During a puzzling 2-minute, 18-second set of remarks at the official announcement of Alvernia University’s Pottsville CollegeTowne project last week, Schuylkill County Commissioner Boots Hetherington said something rather … well, puzzling.
If you remember, last year, Boots’ administration led a full-on assault from the County Courthouse to purchase the former GIANT supermarket on Progress Avenue in Pottsville. By full-on assault, we mean they pursued it even before it was listed on the market.
The Commissioners even OK’d a plan to drive the County in debt to get its hands on this valuable property in downtown Pottsville, an area the city had marked for its next economic revitalization project. They told Administrator Gary Bender to work on their behalf to buy the property. And when you look at how the County spends money on property it wants to acquire, it was obvious the Commissioners were willing to overpay for the former GIANT.
Boots Worried GIANT Would Become Housing Project
The County’s plan for it still remains relatively unknown.
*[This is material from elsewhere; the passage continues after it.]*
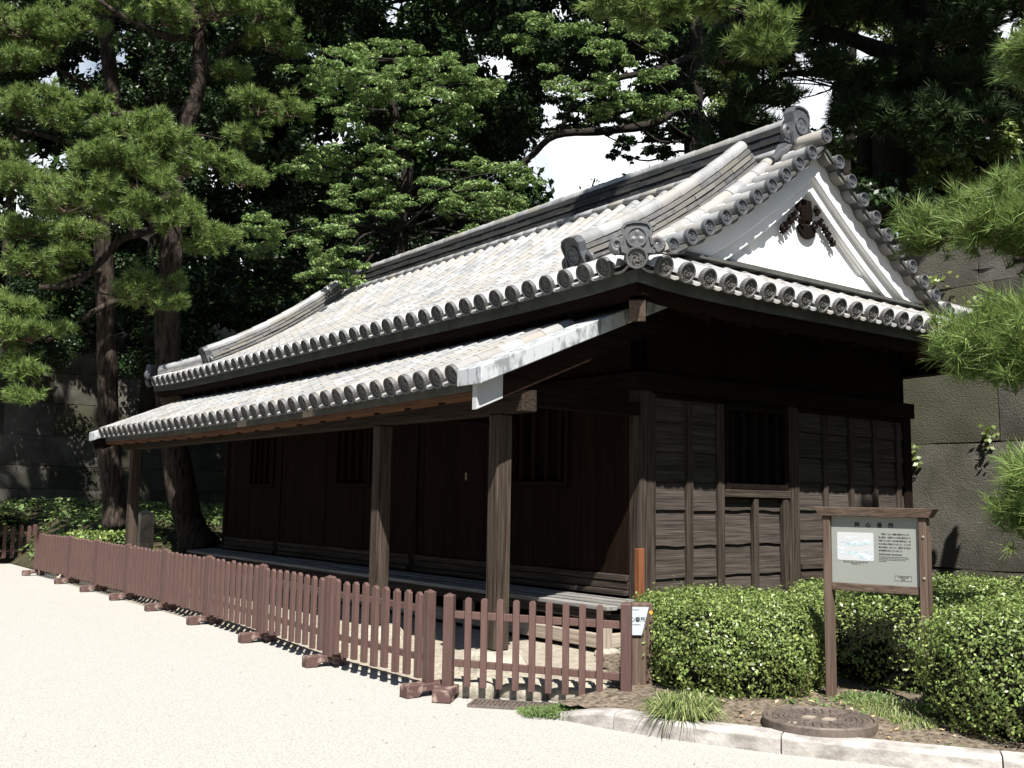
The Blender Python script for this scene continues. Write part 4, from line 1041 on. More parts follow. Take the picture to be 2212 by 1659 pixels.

Reliable sources to us said the County wanted to turn it into a pre-release prison. When that didn’t go over so well, the plan changed to more county offices and storage.
But last week, Boots told a different story about the County’s relationship with the former supermarket.
“We (the County Commissioners) actually looked at this property,” Boots said. “GIANT Food Stores owned it and they had some financial difficulty the last 7 or 8 years and decided to walk away from it and nobody else seemed interested in it, no other grocery chains, no other businesses,” Boots said Thursday.
Honestly, we have no idea how Boots would know that GIANT was struggling at that Pottsville location for as long as he claims. Why would a self-proclaimed “farmer from the northwestern part of the county” know about the financial status of an inner-city grocery store in Pottsville?
Boots has only been County Commissioner since 2020 following the death of Frank Staudenmeier. And he’d only been in office about 4 months when GIANT announced it was closing.
We also have no idea why our county government is prospecting properties that aren’t even on the market.
Secondly, for Boots to claim that “nobody else seemed interested in it” is absurdly false. As we stated, the County didn’t wait a second before expressing interest in buying the property. The Commissioners, in fact, ignored pleas from practically everyone to stand down in its dogged pursuit of the property.
Pottsville city officials begged the Commissioners to give them time to find a proper suitor for the vacant property. State Sen. Dave Argall (R-29) even got legislation passed that would have prevented the County from purchasing it because it was in an economic revitalization zone declared by Pottsville.
Then, Boots expressed a thought he hadn’t in public before Thursday. He said …
“I talked to some city founders and some leaders (he specifically mentioned PADCO Executive Director Savas Logothetides and former State Rep. Mike Tobash) and I said, ‘You know what, my biggest fear is it might end up being a housing project’.”
Honestly, that’s a legit concern. But Boots never mentioned that in public last year. Why? If you were concerned about that, say something.
And if that was a concern, it’s no reason for the government to further intervene and potentially prevent a business from buying a commercial property.
For economic revitalization to truly happen in Pottsville and the rest of Schuylkill County, the government needs to get out of the real estate game entirely.
Photo: Coal Region Canary
Frank
July 6, 2021 at 8:43 pm
Well luckily Barefield didn’t gobble it up with taxpayer money then collect rent (subsidized by taxpayers) with the private corp. That would have been another nail in the coffin for the county.
Brian
July 7, 2021 at 1:32 am
please… bring to light as much knowledge as you possibly can, by making officials publicly held accountable.